Whereas, many such federal grant programs require the state to provide matching state funds and additional resources and to conform its policies and programs to those preferred by the federal government; and

Whereas, contrary to popular opinion, federal grant money is not free money to the state. When such federal grant programs become unfunded once the grant period ends, it falls upon the state to finance the federally imposed programs; and

Whereas, such unfunded federal grant programs result in permanently larger state government spending that must be financed by permanently higher levels of state taxation (specifically, the Mercatus Center found that every additional dollar in federal grants stimulates a permanent increase in state and local taxes of 33–42 cents)[1]; and

Whereas, the federal government often subverts the authority of the state by entering into grant agreements directly with state agencies without the knowledge and/or consent of the state legislature or governor; and

Whereas, that breakdown in the state constitutional structure negates political accountability and leaves the state in a poor position to negotiate the terms of the grant agreement with the federal government; and

Whereas, the authority to control taxation and appropriations and to establish laws governing state programs and policies is vested in the state legislature; and

Whereas, such authority is undermined if state agencies are allowed to obligate state resources or adopt federal policies and priorities independent of executive or legislative control.

Therefore, it is prohibited for any state employee, state agency or state agent to apply for any grant or to enter into any agreement, including but not limited to cost-sharing agreements and grants, which obligates [insert state] to any explicit or implied maintenance of effort requirements without the express prior consent of [insert state] Legislature. Further, the state legislature establishes the following process for state agencies to follow.

Model Policy

This article shall be known and may be cited as “Reforming How Federal Grants Are Provided to the States”.

Definitions.

As used in this article:

“Local government” means any unit of government within a state, including a county, municipality, city, town, or township;

Section 1. Application for grant agreements; requirements.

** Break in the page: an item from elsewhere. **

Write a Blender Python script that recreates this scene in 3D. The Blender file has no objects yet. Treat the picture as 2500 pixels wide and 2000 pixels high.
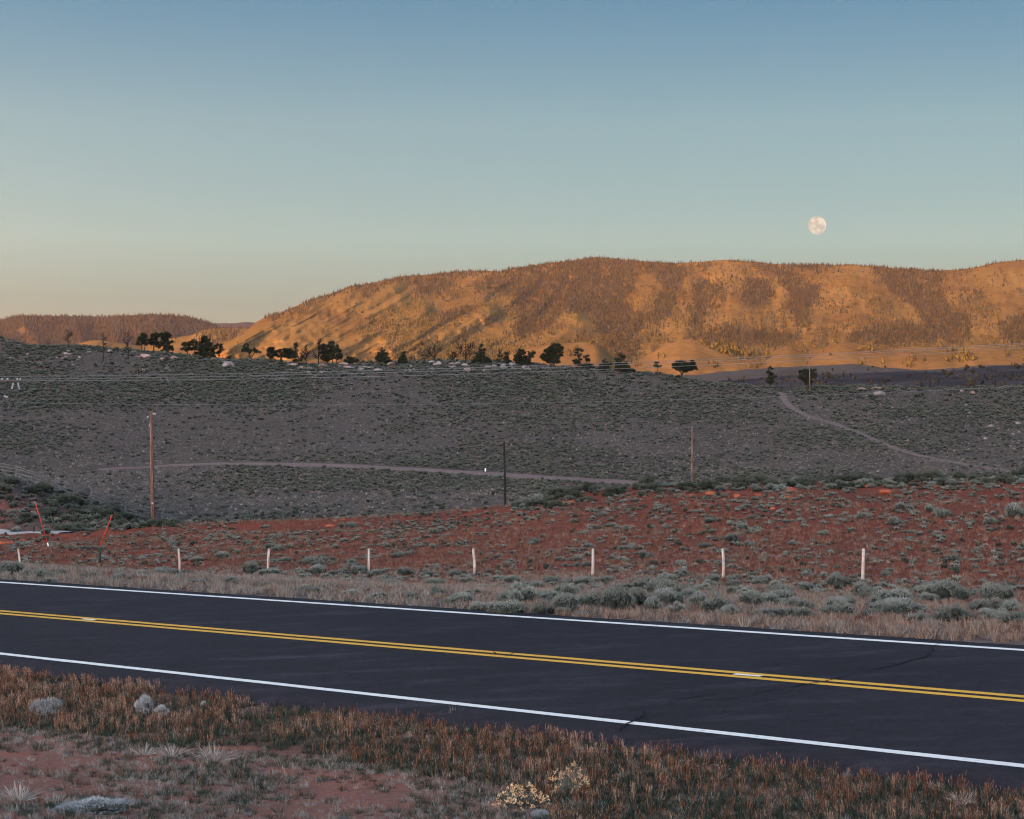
import bpy, math, random
import numpy as np
from mathutils import Vector
R = math.radians
rng = np.random.default_rng(7)
scene = bpy.context.scene
col = scene.collection

# ------------------------------------------------------------------ camera
F = 4848.0           # focal length in image pixels: the 0.52 degree moon spans 44 of a 2500 wide plate
CX, CY = 1250.0, 1000.0
cam_data = bpy.data.cameras.new('camera')
cam_data.sensor_width = 36.0
cam_data.lens = 36.0 * F / 2500.0
cam_data.clip_start = 0.1
cam_data.clip_end = 250000.0
cam = bpy.data.objects.new('camera', cam_data)
cam.location = (0, 0, 0)
cam.rotation_euler = (R(90), 0, 0)
col.objects.link(cam)
scene.camera = cam

# ------------------------------------------------------------------ sky, sun, exposure
SUN_EL, SUN_LEFT = 3.0, 24.0          # low sun behind the camera, a little to the left
world = bpy.data.worlds.new('World')
scene.world = world
world.use_nodes = True
wn = world.node_tree
bg = wn.nodes['Background']
sky = wn.nodes.new('ShaderNodeTexSky')
sky.sky_type = 'NISHITA'
sky.sun_disc = False
sky.sun_elevation = R(SUN_EL)
sky.sun_rotation = R(180 + SUN_LEFT)
sky.altitude = 2200
sky.air_density = 1.0
sky.dust_density = 1.2
sky.ozone_density = 2.0
bg.inputs['Strength'].default_value = 0.1
SKY_TINT = True
SKY_AWAY, SKY_TOWARD = (0.5, 0.5, 0.5), (17.0, 10.6, 8.2)
if SKY_TINT:
    tc = wn.nodes.new('ShaderNodeTexCoord')
    sep = wn.nodes.new('ShaderNodeSeparateXYZ')
    wn.links.new(tc.outputs['Generated'], sep.inputs[0])
    ramp = wn.nodes.new('ShaderNodeValToRGB')
    mr = wn.nodes.new('ShaderNodeMapRange')
    mr.inputs['From Min'].default_value = 0.0
    mr.inputs['From Max'].default_value = 0.25
    wn.links.new(sep.outputs['Z'], mr.inputs['Value'])
    wn.links.new(mr.outputs[0], ramp.inputs[0])
    el = ramp.color_ramp.elements
    SKY_STOPS = [(0.0, (0.64, 0.53, 0.54)), (0.21, (0.70, 0.59, 0.59)), (0.34, (1.05, 0.86, 0.77)), (0.57, (1.07, 0.89, 0.76)), (0.80, (0.68, 0.73, 0.72)), (1.0, (0.66, 0.72, 0.72))]
    while len(el) < len(SKY_STOPS):
        el.new(0.5)
    for e, (p, c) in zip(el, SKY_STOPS):
        e.position = p
        e.color = (*c, 1)
    def wmix(c1, c2):
        m = wn.nodes.new('ShaderNodeMix')
        m.data_type = 'RGBA'
        m.blend_type = 'MULTIPLY'
        m.inputs[0].default_value = 1.0
        wn.links.new(c1, m.inputs[6])
        wn.links.new(c2, m.inputs[7])
        return m.outputs[2]
    # sky gain added to lift the shaded ground, rising from moon side to sun side
    dot = wn.nodes.new('ShaderNodeVectorMath')
    dot.operation = 'DOT_PRODUCT'
    dot.inputs[1].default_value = (-math.sin(R(SUN_LEFT)), -math.cos(R(SUN_LEFT)), 0.05)
    wn.links.new(tc.outputs['Generated'], dot.inputs[0])
    gl = wn.nodes.new('ShaderNodeMapRange')
    gl.inputs['From Min'].default_value = -1.0
    gl.inputs['From Max'].default_value = 1.0
    wn.links.new(dot.outputs['Value'], gl.inputs['Value'])
    pw = wn.nodes.new('ShaderNodeMath')
    pw.operation = 'POWER'
    pw.inputs[1].default_value = 2.0
    wn.links.new(gl.outputs[0], pw.inputs[0])
    gm = wn.nodes.new('ShaderNodeMix')
    gm.data_type = 'RGBA'
    gm.inputs[6].default_value = (*SKY_AWAY, 1)
    gm.inputs[7].default_value = (*SKY_TOWARD, 1)
    wn.links.new(pw.outputs[0], gm.inputs[0])
    wn.links.new(wmix(wmix(sky.outputs[0], ramp.outputs[0]), gm.outputs[2]), bg.inputs['Color'])
else:
    wn.links.new(sky.outputs[0], bg.inputs['Color'])

sun_data = bpy.data.lights.new('sun', 'SUN')
sun_data.energy = 4.6
sun_data.angle = R(0.5)
sun_data.color = (1.0, 0.46, 0.165)
sun = bpy.data.objects.new('sun', sun_data)
sd = Vector((math.sin(R(SUN_LEFT)) * math.cos(R(SUN_EL)), math.cos(R(SUN_LEFT)) * math.cos(R(SUN_EL)), -math.sin(R(SUN_EL))))
sun.rotation_euler = sd.to_track_quat('-Z', 'Y').to_euler()
col.objects.link(sun)

scene.view_settings.view_transform = 'Standard'
scene.view_settings.look = 'None'
scene.view_settings.gamma = 1.0
scene.view_settings.use_curve_mapping = False
scene.view_settings.exposure = 2.0
scene.render.engine = 'CYCLES'
scene.cycles.filter_width = 1.1
scene.cycles.adaptive_threshold = 0.015
scene.cycles.max_bounces = 5
scene.cycles.diffuse_bounces = 3
scene.cycles.glossy_bounces = 2
scene.cycles.volume_bounces = 0
scene.cycles.transparent_max_bounces = 4

# ------------------------------------------------------------------ helpers
def mesh_np(name, verts, faces, mats=(), smooth=False, attrs=None, mat_idx=None):
    """faces: (M,3) or (M,4) array, or a list of such arrays"""
    me = bpy.data.meshes.new(name)
    verts = np.asarray(verts, dtype=np.float32)
    if not isinstance(faces, list) or isinstance(faces[0], tuple):
        faces = [np.array(faces)]
    faces = [np.asarray(f, dtype=np.int32) for f in faces if len(f)]
    tot = np.concatenate([np.full(len(f), f.shape[1], dtype=np.int32) for f in faces])
    loops = np.concatenate([f.ravel() for f in faces])
    me.vertices.add(len(verts))
    me.vertices.foreach_set('co', verts.ravel())
    me.loops.add(len(loops))
    me.loops.foreach_set('vertex_index', loops)
    me.polygons.add(len(tot))
    st = np.zeros(len(tot), dtype=np.int32)
    st[1:] = np.cumsum(tot)[:-1]
    me.polygons.foreach_set('loop_start', st)
    me.polygons.foreach_set('loop_total', tot)
    if mat_idx is not None:
        me.polygons.foreach_set('material_index', np.asarray(mat_idx, dtype=np.int32))
    if smooth:
        me.polygons.foreach_set('use_smooth', np.ones(len(tot), dtype=bool))
    for k, v in (attrs or {}).items():
        at = me.attributes.new(k, 'FLOAT', 'POINT')
        at.data.foreach_set('value', np.asarray(v, dtype=np.float32))
    for m in mats:
        me.materials.append(m)
    me.update(calc_edges=True)
    return me

def tag(o, label=None, cat=None, group=None, kind=None):
    if label: o['label'] = label
    if cat: o['category'] = cat
    if group: o['group'] = group
    if kind: o['kind'] = kind
    return o

def obj(name, me, parent=None, loc=(0, 0, 0), rot=(0, 0, 0), sc=(1, 1, 1)):
    o = bpy.data.objects.new(name, me)
    o.location = loc
    o.rotation_euler = rot
    o.scale = sc
    o.parent = parent
    col.objects.link(o)
    return o

def empty(name, loc=(0, 0, 0)):
    return obj(name, None, loc=loc)

class MB:
    """collects tubes, boxes and quads into one mesh"""
    def __init__(s):
        s.v, s.q, s.t, s.n = [], [], [], 0
    def add(s, v, q=None, t=None):
        v = np.asarray(v, dtype=float)
        s.v.append(v)
        if q is not None and len(q): s.q.append(np.asarray(q, dtype=int) + s.n)
        if t is not None and len(t): s.t.append(np.asarray(t, dtype=int) + s.n)
        s.n += len(v)
    def tube(s, pts, rad, sides=6, cap=True):
        pts = np.asarray(pts, dtype=float)
        n = len(pts)
        rad = np.broadcast_to(np.asarray(rad, dtype=float), (n,))
        d = np.gradient(pts, axis=0)
        d /= np.linalg.norm(d, axis=1)[:, None] + 1e-12
        ref = np.array([0, 0, 1.0]) if abs(d[0, 2]) < 0.9 else np.array([1.0, 0, 0])
        a = np.cross(d, ref); a /= np.linalg.norm(a, axis=1)[:, None] + 1e-12
        b = np.cross(d, a)
        th = np.linspace(0, 2 * np.pi, sides, endpoint=False)
        ring = pts[:, None, :] + rad[:, None, None] * (np.cos(th)[None, :, None] * a[:, None, :] + np.sin(th)[None, :, None] * b[:, None, :])
        v = ring.reshape(-1, 3)
        i, j = np.meshgrid(np.arange(n - 1), np.arange(sides), indexing='ij')
        q = np.stack([i * sides + j, i * sides + (j + 1) % sides, (i + 1) * sides + (j + 1) % sides, (i + 1) * sides + j], -1).reshape(-1, 4)
        t = []
        if cap:
            v = np.vstack([v, pts[:1], pts[-1:]])
            k = n * sides
            for j in range(sides):
                t.append((k, (j + 1) % sides, j))
                t.append((k + 1, (n - 1) * sides + j, (n - 1) * sides + (j + 1) % sides))
        s.add(v, q, t)
        return s
    def box(s, c, d, rot=None):
        x, y, z = np.asarray(d) / 2.0
        v = np.array([(-x, -y, -z), (x, -y, -z), (x, y, -z), (-x, y, -z), (-x, -y, z), (x, -y, z), (x, y, z), (-x, y, z)])
        if rot is not None: v = v @ np.asarray(rot).T
        s.add(v + np.asarray(c), [(0, 3, 2, 1), (4, 5, 6, 7), (0, 1, 5, 4), (1, 2, 6, 5), (2, 3, 7, 6), (3, 0, 4, 7)])
        return s
    def mesh(s, name, mats=(), smooth=False):
        return mesh_np(name, np.vstack(s.v), [np.vstack(f) for f in (s.q, s.t) if f], mats, smooth)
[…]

Any department agency, or official of state government applying for or renewing a grant agreement, either as the recipient or sub- recipient of such grant, shall, at least 60 days prior to submitting the grant application, provide the following to the Governor and the [state equivalent of the Office of Management and Budget] and the state legislative budget committee:

(a) Legal basis. State agency must provide the authorizing state statute for the proposed grant;

(b) Cost Benefit Analysis. All costs and benefits will be reported by the State Agency as either 1) quantified and monetized, 2) quantified, but not monetized, or 3) not quantified. In addition to a clear statement of whether the benefits of the proposed grant will exceed its costs, the evaluation must include, but may not be limited to, the following criteria:

i. Estimated Compliance Costs. Any direct or indirect costs associated with the implementation of the grant to the state, the grant recipient, and local government, with projections covering at least 10 years after the expiration of the grant period;

ii. Estimated Benefits: Any direct or indirect benefits associated with the implementation of the grant to the state, the grant recipient, and local government, with projections covering at least 10 years after the expiration of the grant period;

iii. Estimated Effect on Revenue. The State Agency must identify any sources of revenue affected by the proposed grant and the estimated increase or decrease in revenues or expenditures of state and local government that would result from the implementation of the proposed grant, including the costs necessary to enforce any rules associated with the grant;

(c) Termination of Grant. The State Agency shall make a written determination as to whether the programs, policies, or practices, implemented under the grant will be continued after the grant period expires;

i. If the State Agency determines the programs, policies, or practices, implemented under the grant will continue after the grant period expires, it shall identify the revenue source for any costs identified under Section 1(b).

(d) The impact on state and local policy, including any resulting line of accountability or transfer of governing control from state or local officials to any entity inside or outside this state, whether the federal government, a private corporation or association, or any other entity;

(e) The purpose and effect of the grant program, including its effect on and interrelationship with any existing program or policy currently operating within this state;

(f) All compliance mandates, both existing and new, and policy directives associated with satisfying the terms of the grant; and

(g) Any laws that must be passed or rescinded to comply with the terms of the grant, including budgetary considerations.

Section 2. Office of Management and Budget

(a) [State equivalent of the Office of Management and Budget] shall provide a report on each grant to the Governor and the State Legislature by the end of 30 calendar days after the submission required under Section 1 of this Act.

(b) The report shall include an assessment of the agency’s compliance with procedural steps required by Section 1 of this Act and an assessment of whether the grant imposes any new limits or mandates on private-sector activity.

(c) The grant applicant shall cooperate with [state equivalent of the Office of Management and Budget] by providing information relevant to [state equivalent of the Office of Management and Budget] report under Section 1 of this Act.

(d) All grant applications and reports required under this Act shall be recorded in a public database managed by [state equivalent of the Office of Management and Budget].

Section 3. Written consent by Governor.

No grant shall be submitted to the grant-making entity for application unless the Governor provides written consent. At the Governor’s discretion, he or she may allow the grant applicant to revise and resubmit the grant application for the Governor’s reconsideration.

Section 4. All laws and parts of laws in conflict with this article are repealed.